Goal: Beginning with the first line, set down every line through the one containing "sheet(m, (s * FX, y0, z0), (s", exactly as it appears, but not the pictures.

Given information:
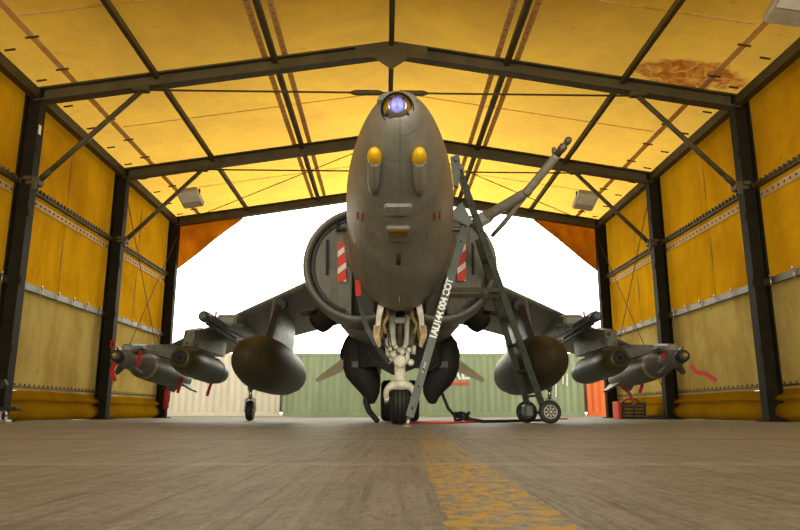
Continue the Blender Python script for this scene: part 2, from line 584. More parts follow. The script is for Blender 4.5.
for s, nm in ((-1, 'left'), (1, 'right')):
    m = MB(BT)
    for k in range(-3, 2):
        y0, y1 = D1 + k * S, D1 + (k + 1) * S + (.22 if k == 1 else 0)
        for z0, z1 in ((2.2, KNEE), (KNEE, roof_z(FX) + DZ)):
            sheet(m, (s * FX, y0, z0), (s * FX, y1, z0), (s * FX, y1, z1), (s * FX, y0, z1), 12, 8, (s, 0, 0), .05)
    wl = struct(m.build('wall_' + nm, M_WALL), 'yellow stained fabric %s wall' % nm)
    m = MB(BT)
    for k in range(-3, 2):
        y0, y1 = D1 + k * S, D1 + (k + 1) * S + (.22 if k == 1 else 0)
        sheet(m, (s * FX, y0, .5), (s * FX, y1, .5), (s * FX, y1, 2.2), (s * FX, y0, 2.2), 12, 8, (s, 0, 0), .03)
    o = m.build('lower_panel', M_LOWER, wl)
    o['label'] = 'cream weathered lower wall fabric'
    m = MB(BT)
    prof = [(0.02, .50), (.10, .40), (.16, .36), (.12, .33), (.06, .30), (.14, .22), (.16, .10), (.06, .02), (.02, .0)]
    rings = []
    for i in range(121):
        yy = Y_NEAR + (Y_FAR - Y_NEAR) * i / 120
        rings.append([(s * (FX - a * (1 + .25 * noise.noise((yy * 1.7, z * 3, s)))), yy, max(0.002, z + .02 * noise.noise((yy * .9, z, 3)))) for a, z in prof])
    m.loft(rings, False, False)
    o = m.build('skirt', M_SKIRT, wl)
    o['label'] = 'yellow rolled fabric skirt at the floor'
    # lacing with tabs above the skirt and under the upper rail
    for zz, hgt, nmx in ((.56, .03, 'skirt_lacing'), (KNEE - .16, .12, 'wall_lacing')):
        m = MB(BT)
        m.beam((s * (FX - .03), 3, zz), (s * (FX - .03), Y_FAR, zz), .012, hgt, (0, 0, 1))
        m.mi = 1
        y = 8.2
        while y < Y_FAR - .1:
            m.box((s * (FX - .04), y, zz + (.035 if hgt < .1 else 0)), (.02, .022, .035))
            y += .16
        m.build(nmx, [M_STEEL if hgt < .1 else M_STRIP, M_STEEL], wl)
    # faint vertical seams
    m = MB(BT)
    for k in (-1, 0, 1):
        m.beam((s * (FX - .012 + .05), D1 + (k + .5) * S, 2.3), (s * (FX - .012 + .05), D1 + (k + .5) * S, 5.2), .03, .012, (1, 0, 0))
    m.build('seam', M_SEAM, wl)

# wall rails
for s, nm in ((-1, 'left'), (1, 'right')):
    for z, what in ((2.2, 'mid'), (KNEE, 'upper')):
        y0 = 7.2
        root = empty('wall_rail', BT @ Vector((s * (FX - .1), y0, z)),
                     'grey steel rail with shiny clamps along the %s wall above the cream fabric' % nm if what == 'mid'
                     else 'dark laced steel rail high on the %s wall at knee-brace height' % nm, 'rail', 'wall rails')
        m = MB(BT)
        m.beam((s * (FX - .09), y0, z), (s * (FX - .09), Y_FAR - .05, z), .07, .11 if what == 'mid' else .08)
        m.build('bar', M_RAIL if what == 'mid' else M_STEEL, root)
        y = 8.6
        if what == 'mid':
            while y < Y_FAR - .3:
                if min(abs(y - fy) for fy in frames_y) > .25:
                    m = MB(BT)
                    m.box((s * (FX - .15), y, z + .075), (.03, .03, .035), bev=.006)
                    m.tube((s * (FX - .15), y, z + .06), (s * (FX - .15), y, z - .10), .011, n=8)
                    m.build('clamp', M_GALV, root)
                y += .62
        else:
            m = MB(BT)
            while y < Y_FAR - .1:
                m.box((s * (FX - .135), y, z + .02), (.03, .03, .07))
                y += .13
            m.build('lacing_studs', M_STEEL, root)['kind'] = 'stuff'

# arch frames
lab = ['nearest complete steel arch, passing over the jet nose, a pale sticker on its left post',
       'middle steel arch, its rafters hidden by the jet nose at the peak', 'last steel arch framing the far opening']
for fi, ly in enumerate(frames_y):
    root = empty('arch_frame', BT @ Vector((0, ly, 0)), lab[fi], 'frame', 'steel arch frames')
    pw, ph = (.20, .27)
    for s in (-1, 1):
        m = MB(BT)
        m.ibeam((s * W, ly, 0.012), (s * W, ly, EAVE + .1), pw, ph, (1, 0, 0), .03)
        m.box((s * W, ly, .012), (.42, .34, .024))
        for zz in (1.1, 2.2, 3.3, 4.4):
            m.box((s * (W - ph / 2), ly, zz), (.02, pw * .7, .12))
        p = m.build('post', M_POST, root)
        if fi == 0 and s == -1:
            m = MB(BT)
            m.box((s * (W - ph / 2 - .004), ly - .03, 4.75), (.006, .08, .16))
            m.build('sticker', M_WHITE, p)
        m = MB(BT)
        m.ibeam((s * (W - .0), ly, EAVE), (0, ly, RIDGE), pw, .24, (0, 0, 1), .03)
        m.build('rafter', M_STEEL, root)
    m = MB(BT)
    m.prism([(-.62, RIDGE - .22), (-.3, RIDGE - .2), (0, RIDGE - .42), (.3, RIDGE - .2), (.62, RIDGE - .22), (.62, RIDGE + .0), (0, RIDGE + .1), (-.62, RIDGE + .0)],
            ly - pw / 2 - .015, ly - pw / 2 + .01, lambda a, b, d: Vector((a, d, b)))
    for a in (-.5, -.3, .3, .5):
        m.tube((a, ly - pw / 2 - .035, RIDGE - .1), (a, ly - pw / 2 - .01, RIDGE - .1), .022, n=6)
    m.build('ridge_gusset', M_STEEL, root)
    if fi < 2:
        for s in (-1, 1):
            lo = Vector((s * (W - .2), ly - .02, KNEE))
            hi = Vector((s * 4.25, ly - .02, roof_z(4.25) - .17))
            m = MB(BT)
            m.tube(lo, hi, .045, n=10)
            m.box(lo + Vector((s * .05, 0, 0)), (.22, .2, .14), bev=.02)
            m.box(hi + Vector((0, 0, .04)), (.3, .14, .1), bev=.02)
            b = m.build('knee_brace', M_STEEL, root)
            d = (hi - lo).normalized()
            m = MB(BT)
            m.path([lo + d * .08, lo + d * .2, lo + d * .34], [.05, .055, .04], 8)
            m.box(lo + Vector((-s * .02, -.13, -.1)), (.07, .05, .16), bev=.01)
            m.box(lo + Vector((s * .1, -.14, 0.02)), (.12, .05, .06), bev=.01)
            m.build('turnbuckle', M_STEEL, b)
        m = MB(BT)
        z = roof_z(4.2) - .14
        m.tube((-4.2, ly, z), (4.2, ly, z - .02), .018, n=8)
        tr = m.build('tie_rod', M_STEEL, root)
        m = MB(BT)
        for c in (-.42, .35):
            m.path([(c - .28, ly, z - .01), (c - .2, ly, z - .01), (c + .2, ly, z - .01), (c + .28, ly, z - .01)], [.02, .05, .05, .02], 8)
        m.build('turnbuckle', M_STEEL, tr)

# purlins run the length of the roof
for lx, lb in ((0, 'ridge'), (-2, 'laced purlin left of the ridge'), (2, 'laced purlin right of the ridge'), (-4, 'thin purlin half way down the left roof slope'), (4, 'thin purlin half way down the right roof slope')):
    m = MB(BT)
    z = roof_z(lx) + .07
    m.beam((lx, 3, z), (lx, Y_FAR, z), .09 if abs(lx) < 4 else .075, .10)
    tag(m.build('roof_purlin', M_STEEL), 'dark steel purlin along the roof ridge' if lx == 0 else 'dark steel ' + lb, 'purlin', 'roof purlins')
for s, nm in ((-1, 'left'), (1, 'right')):
    m = MB(BT)
    m.beam((s * (W - .02), 3, EAVE + .02), (s * (W - .02), Y_FAR, EAVE + .02), .14, .17)
    tag(m.build('eave_beam', M_STEEL), 'heavy dark steel beam along the %s eave' % nm, 'beam', 'eave beams')

# bracing cables in the last bay
YA, YB = frames_y[1], frames_y[2]
def cable(a, b, lb, r=.011):
    m = MB(BT)
    m.tube(a, b, r, n=6)
    tag(m.build('bracing_cable', M_CABLE), lb, 'cable', 'bracing cables of the last bay')
for s, nm in ((-1, 'left'), (1, 'right')):
    cable((s * 5.92, YA + .12, 4.9), (s * 5.92, YB - .1, .7), 'thin steel cable sloping down to the far post on the %s wall' % nm)
    cable((s * 5.88, YA + .12, .7), (s * 5.88, YB - .1, 4.9), 'thin steel cable sloping up to the far post on the %s wall' % nm)
    cable((s * 5.7, YB - .1, roof_z(5.7) - .05), (s * .3, YA + .12, roof_z(.3) - .05), 'thin steel cable crossing under the %s roof slope' % nm)

# gathered curtains in the top corners of the far opening
for s, nm in ((-1, 'left'), (1, 'right')):
    m = MB(BT)
    yy = Y_FAR + .17
    N = 16
    V = []
    for i in range(N + 1):
        a = i / N
        p_top = Vector((s * (W + .08 - 1.93 * a), yy, roof_z(W + .08 - 1.93 * a) - .05))
        p_bot = Vector((s * (W + .08 - 1.93 * a), yy, 3.88 + (roof_z(W - .1 - 1.75) - .12 - 3.88) * a))
        row = []
        for j in range(9):
            b = j / 8
            p = p_top.lerp(p_bot, b)
            p.y += .025 * math.sin(a * 9 + b * 5) + .02 * noise.noise((a * 6, b * 6, s * 3))
            row.append(m.v(p))
        V.append(row)
    for i in range(N):
        for j in range(8):
            m.f([V[i][j], V[i + 1][j], V[i + 1][j + 1], V[i][j + 1]], True)
    o = m.build('door_curtain', M_CURTAIN)
    sd = o.modifiers.new('thick', 'SOLIDIFY'); sd.thickness = .012
    tag(o, 'orange canvas curtain gathered in the top %s corner of the far opening' % nm, 'curtain', 'door curtains')
# floodlights under the roof
def floodlight(p, ax, lb):
    p = BT @ Vector(p)
    root = empty('floodlight', p, lb, 'light', 'floodlights under the roof')
    R = Matrix.Rotation(ax, 3, 'Y') @ Matrix.Rotation(-.35, 3, 'X')
    m = MB(); m.box(p, (.52, .66, .14), R, .03); m.build('housing', M_LAMPBODY, root)
    m = MB(); m.box(p + R @ Vector((0, -.12, -.075)), (.44, .36, .02), R, .005); m.build('diffuser', M_LAMPGLASS, root)
    for d in (-.2, .2):
        m = MB()
        m.beam(p + R @ Vector((d, .1, .02)), p + R @ Vector((d, .1, .34)), .04, .02, (0, 1, 0))
        m.build('bracket', M_STEEL, root)
ym = D1 + 1.45 * S
floodlight((-4.98, ym, roof_z(4.98) - .13), .155 * -1, 'pale floodlight under the left roof slope beside the far left curtain')
floodlight((4.97, ym, roof_z(4.97) - .13), .155, 'pale floodlight under the right roof slope beyond the probe')
floodlight((5.22, 7.78, roof_z(5.22) - .12), .155, 'pale floodlight cut by the top edge of the photo, near right eave')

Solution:
Continue the Blender Python script for this scene: part 2, from line 584. More parts follow. The script is for Blender 4.5.
for s, nm in ((-1, 'left'), (1, 'right')):
    m = MB(BT)
    for k in range(-3, 2):
        y0, y1 = D1 + k * S, D1 + (k + 1) * S + (.22 if k == 1 else 0)
        for z0, z1 in ((2.2, KNEE), (KNEE, roof_z(FX) + DZ)):
            sheet(m, (s * FX, y0, z0), (s * FX, y1, z0), (s * FX, y1, z1), (s * FX, y0, z1), 12, 8, (s, 0, 0), .05)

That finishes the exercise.